* What you should do: Pull every line containing "from" out of the material below.
──────── Data extract
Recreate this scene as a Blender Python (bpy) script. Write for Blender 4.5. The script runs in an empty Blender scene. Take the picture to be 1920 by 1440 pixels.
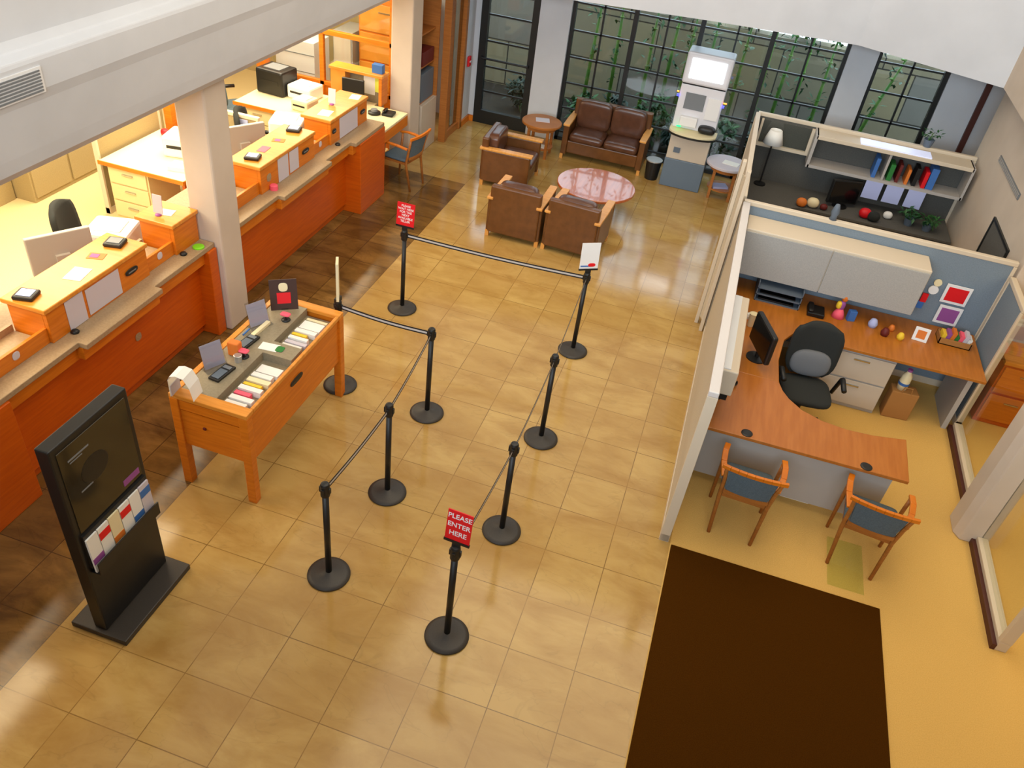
────────────────
──────── Data extract
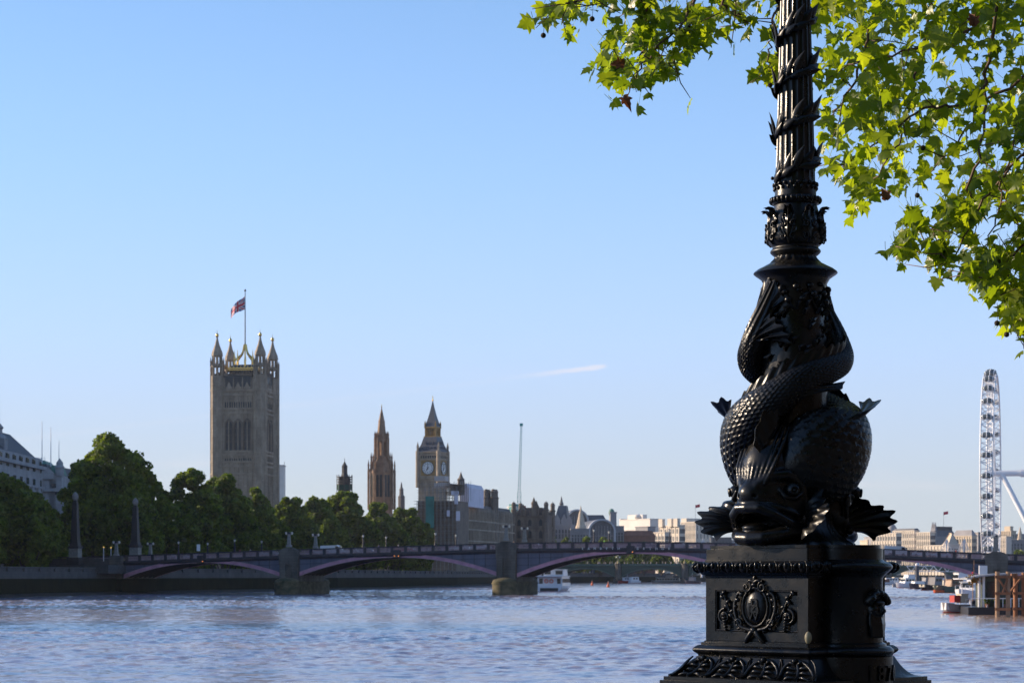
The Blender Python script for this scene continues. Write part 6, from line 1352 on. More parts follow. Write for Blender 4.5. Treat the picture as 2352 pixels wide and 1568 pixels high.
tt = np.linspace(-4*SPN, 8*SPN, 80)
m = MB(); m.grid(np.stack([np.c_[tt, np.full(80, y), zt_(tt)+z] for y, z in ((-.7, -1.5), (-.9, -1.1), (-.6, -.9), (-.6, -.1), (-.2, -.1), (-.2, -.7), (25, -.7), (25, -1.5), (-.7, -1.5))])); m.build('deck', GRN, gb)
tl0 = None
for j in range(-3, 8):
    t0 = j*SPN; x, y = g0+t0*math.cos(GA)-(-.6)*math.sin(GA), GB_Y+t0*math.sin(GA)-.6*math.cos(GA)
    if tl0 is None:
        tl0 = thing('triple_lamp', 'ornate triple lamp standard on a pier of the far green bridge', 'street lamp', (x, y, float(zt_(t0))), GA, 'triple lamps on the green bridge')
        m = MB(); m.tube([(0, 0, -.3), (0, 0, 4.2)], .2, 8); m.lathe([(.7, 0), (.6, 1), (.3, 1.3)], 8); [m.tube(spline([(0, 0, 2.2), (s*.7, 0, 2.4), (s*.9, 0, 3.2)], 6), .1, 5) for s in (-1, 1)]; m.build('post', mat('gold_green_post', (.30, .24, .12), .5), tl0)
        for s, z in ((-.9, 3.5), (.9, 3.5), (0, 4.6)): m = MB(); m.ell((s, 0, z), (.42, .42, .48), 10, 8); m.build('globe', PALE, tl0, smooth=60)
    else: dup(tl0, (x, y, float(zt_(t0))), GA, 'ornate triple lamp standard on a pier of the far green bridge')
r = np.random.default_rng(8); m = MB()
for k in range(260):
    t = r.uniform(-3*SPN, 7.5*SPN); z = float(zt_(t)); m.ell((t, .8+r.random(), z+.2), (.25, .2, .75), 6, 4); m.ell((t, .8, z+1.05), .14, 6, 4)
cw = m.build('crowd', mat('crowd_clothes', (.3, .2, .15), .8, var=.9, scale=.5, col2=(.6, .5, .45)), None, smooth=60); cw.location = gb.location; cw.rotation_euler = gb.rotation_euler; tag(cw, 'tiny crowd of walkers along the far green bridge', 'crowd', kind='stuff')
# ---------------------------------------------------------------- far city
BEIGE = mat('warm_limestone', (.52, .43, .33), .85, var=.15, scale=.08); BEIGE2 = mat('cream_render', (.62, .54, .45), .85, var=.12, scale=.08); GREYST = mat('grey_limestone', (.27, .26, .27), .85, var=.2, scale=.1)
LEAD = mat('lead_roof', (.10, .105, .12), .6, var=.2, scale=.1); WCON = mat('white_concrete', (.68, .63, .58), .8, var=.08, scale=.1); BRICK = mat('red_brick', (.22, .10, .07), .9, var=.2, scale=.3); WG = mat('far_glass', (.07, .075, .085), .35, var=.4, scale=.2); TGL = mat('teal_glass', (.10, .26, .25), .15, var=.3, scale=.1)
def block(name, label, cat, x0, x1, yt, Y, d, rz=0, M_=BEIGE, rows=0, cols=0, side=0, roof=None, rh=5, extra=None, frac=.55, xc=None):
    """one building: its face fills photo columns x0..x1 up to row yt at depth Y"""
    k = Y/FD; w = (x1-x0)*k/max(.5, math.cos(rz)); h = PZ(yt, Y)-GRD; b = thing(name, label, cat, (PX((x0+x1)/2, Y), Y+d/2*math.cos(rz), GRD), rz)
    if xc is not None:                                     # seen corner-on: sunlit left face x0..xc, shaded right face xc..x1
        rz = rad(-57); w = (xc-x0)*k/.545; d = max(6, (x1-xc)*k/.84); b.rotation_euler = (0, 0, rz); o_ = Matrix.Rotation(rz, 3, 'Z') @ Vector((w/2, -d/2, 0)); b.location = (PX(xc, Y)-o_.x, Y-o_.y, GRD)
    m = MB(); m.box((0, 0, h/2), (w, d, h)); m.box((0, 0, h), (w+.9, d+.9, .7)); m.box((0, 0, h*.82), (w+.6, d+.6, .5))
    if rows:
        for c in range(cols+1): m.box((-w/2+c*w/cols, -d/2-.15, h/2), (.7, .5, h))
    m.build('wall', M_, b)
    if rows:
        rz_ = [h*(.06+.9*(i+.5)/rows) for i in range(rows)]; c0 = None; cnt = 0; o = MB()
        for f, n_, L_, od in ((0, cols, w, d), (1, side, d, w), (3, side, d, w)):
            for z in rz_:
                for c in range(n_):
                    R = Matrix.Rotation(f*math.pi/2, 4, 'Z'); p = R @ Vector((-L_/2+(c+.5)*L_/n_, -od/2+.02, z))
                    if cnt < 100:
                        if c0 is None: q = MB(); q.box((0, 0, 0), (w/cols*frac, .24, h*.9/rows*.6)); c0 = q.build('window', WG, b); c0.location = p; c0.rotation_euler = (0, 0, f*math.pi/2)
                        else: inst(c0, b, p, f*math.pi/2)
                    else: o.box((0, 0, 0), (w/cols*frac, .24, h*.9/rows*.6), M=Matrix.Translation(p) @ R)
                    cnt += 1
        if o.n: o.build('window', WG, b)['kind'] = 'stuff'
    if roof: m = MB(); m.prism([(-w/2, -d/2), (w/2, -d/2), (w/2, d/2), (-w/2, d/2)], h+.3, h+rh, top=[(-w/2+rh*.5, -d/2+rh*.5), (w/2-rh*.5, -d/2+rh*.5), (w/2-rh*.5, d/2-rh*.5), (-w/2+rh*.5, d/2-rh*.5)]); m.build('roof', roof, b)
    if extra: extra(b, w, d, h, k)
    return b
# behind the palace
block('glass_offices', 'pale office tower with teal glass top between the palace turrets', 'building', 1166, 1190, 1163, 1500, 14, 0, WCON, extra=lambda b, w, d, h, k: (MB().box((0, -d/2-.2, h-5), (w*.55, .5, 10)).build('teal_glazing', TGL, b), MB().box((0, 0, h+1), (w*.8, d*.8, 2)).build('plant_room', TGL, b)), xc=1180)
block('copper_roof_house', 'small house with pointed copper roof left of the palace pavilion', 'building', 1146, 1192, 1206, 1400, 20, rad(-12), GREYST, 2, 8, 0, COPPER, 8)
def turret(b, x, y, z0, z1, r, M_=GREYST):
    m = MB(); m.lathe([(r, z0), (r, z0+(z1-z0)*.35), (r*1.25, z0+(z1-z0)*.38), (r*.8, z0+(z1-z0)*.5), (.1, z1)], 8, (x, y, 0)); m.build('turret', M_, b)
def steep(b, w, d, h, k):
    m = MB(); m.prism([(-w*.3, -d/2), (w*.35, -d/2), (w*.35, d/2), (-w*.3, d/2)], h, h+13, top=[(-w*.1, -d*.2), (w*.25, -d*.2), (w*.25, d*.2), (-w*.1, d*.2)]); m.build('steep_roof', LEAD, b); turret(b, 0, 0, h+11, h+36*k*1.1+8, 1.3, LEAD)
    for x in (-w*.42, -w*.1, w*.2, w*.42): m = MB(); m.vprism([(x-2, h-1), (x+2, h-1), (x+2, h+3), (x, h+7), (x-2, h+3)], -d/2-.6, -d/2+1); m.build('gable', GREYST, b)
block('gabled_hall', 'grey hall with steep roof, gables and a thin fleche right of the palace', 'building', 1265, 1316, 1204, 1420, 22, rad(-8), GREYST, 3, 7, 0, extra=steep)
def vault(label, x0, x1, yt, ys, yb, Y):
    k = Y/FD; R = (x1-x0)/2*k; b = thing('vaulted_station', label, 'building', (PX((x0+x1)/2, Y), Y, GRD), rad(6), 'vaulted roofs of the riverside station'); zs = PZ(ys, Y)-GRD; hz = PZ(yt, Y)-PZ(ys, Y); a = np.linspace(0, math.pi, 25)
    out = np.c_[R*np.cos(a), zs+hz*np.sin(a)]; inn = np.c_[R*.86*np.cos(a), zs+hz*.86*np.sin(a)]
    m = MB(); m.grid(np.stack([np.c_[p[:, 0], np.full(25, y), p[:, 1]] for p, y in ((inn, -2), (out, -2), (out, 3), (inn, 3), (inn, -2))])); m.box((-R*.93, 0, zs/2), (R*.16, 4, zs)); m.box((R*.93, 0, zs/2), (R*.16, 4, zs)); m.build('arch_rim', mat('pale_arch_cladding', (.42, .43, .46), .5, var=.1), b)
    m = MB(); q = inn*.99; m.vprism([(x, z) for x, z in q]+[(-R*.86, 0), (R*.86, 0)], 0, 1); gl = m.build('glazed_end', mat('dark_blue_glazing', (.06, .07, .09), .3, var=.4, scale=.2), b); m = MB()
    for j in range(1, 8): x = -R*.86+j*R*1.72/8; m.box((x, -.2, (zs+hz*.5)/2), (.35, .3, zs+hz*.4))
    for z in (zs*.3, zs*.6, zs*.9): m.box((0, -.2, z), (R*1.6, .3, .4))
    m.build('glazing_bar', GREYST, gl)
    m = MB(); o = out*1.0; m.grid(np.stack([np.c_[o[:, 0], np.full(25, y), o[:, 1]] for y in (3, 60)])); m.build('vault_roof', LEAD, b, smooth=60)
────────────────
──────── Data extract
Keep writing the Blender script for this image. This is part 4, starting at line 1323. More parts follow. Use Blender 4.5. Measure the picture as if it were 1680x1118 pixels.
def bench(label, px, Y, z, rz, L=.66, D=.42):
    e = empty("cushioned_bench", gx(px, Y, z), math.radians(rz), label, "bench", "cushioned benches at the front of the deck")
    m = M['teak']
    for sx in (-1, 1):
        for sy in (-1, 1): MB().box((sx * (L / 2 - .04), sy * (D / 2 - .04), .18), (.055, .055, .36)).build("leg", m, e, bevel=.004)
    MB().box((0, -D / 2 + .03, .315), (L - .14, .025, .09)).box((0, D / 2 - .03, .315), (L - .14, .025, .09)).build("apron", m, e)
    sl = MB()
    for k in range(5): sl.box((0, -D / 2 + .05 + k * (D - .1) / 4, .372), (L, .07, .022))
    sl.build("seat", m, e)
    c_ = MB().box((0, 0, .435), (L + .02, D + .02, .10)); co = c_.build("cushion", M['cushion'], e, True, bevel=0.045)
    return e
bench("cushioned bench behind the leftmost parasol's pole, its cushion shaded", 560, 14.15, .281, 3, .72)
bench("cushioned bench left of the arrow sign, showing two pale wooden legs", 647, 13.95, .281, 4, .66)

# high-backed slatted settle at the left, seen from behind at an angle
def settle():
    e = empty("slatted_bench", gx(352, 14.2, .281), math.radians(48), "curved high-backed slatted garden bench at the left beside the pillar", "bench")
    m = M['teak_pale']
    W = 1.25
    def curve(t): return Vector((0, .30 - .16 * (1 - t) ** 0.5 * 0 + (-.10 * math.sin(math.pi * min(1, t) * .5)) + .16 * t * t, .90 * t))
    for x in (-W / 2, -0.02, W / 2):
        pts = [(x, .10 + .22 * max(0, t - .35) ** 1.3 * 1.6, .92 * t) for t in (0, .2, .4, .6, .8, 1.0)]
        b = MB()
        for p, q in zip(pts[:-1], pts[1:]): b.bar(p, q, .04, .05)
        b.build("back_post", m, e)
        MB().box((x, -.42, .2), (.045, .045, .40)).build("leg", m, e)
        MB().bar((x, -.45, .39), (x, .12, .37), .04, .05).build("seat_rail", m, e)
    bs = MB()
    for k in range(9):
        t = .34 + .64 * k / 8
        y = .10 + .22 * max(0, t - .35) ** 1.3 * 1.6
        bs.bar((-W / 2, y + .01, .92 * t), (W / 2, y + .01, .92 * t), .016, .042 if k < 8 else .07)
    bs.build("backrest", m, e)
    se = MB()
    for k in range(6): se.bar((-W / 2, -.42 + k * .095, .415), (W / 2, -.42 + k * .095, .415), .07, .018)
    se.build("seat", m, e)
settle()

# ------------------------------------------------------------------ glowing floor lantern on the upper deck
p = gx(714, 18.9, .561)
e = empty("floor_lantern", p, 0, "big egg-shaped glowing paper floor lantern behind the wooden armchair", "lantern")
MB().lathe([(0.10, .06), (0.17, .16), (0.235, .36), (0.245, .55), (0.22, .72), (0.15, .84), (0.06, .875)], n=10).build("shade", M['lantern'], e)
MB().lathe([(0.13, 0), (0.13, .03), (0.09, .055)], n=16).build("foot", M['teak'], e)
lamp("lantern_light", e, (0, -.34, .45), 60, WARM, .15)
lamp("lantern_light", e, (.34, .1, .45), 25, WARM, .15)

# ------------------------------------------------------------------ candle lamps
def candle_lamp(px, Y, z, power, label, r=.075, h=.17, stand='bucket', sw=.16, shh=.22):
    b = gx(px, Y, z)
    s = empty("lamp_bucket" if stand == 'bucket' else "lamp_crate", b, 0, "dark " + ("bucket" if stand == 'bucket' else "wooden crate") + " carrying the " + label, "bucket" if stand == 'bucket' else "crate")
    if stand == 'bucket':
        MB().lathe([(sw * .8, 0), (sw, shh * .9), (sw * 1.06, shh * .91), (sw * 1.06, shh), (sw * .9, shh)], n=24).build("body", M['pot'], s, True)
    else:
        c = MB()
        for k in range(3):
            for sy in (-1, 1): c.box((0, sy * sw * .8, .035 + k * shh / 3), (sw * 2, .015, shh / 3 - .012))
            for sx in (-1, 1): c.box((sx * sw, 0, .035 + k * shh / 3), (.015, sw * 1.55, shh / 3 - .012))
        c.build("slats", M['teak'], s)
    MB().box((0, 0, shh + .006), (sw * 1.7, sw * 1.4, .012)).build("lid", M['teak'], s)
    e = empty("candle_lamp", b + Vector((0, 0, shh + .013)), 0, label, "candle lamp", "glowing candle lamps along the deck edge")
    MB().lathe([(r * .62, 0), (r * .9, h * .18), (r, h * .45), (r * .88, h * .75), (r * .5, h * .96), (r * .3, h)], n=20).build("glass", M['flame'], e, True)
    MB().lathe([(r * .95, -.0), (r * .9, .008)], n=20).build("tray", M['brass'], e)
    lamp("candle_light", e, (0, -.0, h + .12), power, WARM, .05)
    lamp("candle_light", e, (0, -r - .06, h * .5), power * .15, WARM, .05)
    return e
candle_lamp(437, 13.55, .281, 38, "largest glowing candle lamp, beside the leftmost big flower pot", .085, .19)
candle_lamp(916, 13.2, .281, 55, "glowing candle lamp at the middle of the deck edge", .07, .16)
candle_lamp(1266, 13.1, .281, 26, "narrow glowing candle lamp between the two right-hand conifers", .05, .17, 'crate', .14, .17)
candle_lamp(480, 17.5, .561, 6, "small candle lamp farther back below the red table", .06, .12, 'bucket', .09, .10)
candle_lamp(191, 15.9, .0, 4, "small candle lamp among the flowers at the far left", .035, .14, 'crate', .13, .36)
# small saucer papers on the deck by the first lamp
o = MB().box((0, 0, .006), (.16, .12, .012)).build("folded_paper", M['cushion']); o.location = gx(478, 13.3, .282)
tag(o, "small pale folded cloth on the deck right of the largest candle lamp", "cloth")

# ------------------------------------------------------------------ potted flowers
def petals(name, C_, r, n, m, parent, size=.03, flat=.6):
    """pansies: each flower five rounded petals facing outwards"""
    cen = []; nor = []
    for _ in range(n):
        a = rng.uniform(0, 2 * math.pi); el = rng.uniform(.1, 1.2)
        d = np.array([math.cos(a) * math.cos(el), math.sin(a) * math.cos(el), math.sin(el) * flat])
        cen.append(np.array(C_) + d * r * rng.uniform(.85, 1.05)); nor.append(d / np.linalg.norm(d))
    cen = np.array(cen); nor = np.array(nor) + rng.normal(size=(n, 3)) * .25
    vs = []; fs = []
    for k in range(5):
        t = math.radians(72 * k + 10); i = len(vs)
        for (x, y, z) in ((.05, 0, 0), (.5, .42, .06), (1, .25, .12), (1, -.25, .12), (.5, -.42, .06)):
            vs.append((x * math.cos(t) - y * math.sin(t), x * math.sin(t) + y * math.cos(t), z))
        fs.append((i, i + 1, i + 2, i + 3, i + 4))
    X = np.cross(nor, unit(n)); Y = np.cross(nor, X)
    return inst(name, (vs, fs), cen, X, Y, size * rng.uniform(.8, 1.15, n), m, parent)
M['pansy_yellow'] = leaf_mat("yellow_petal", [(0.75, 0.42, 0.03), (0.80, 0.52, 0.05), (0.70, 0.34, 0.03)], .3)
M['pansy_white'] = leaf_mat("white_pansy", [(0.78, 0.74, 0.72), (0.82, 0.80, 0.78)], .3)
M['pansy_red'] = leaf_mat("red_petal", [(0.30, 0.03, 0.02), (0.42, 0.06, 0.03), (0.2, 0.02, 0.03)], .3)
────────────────
* Result:
The Blender Python script for this scene continues. Write part 6, from line 1352 on. More parts follow. Write for Blender 4.5. Treat the picture as 2352 pixels wide and 1568 pixels high.
# high-backed slatted settle at the left, seen from behind at an angle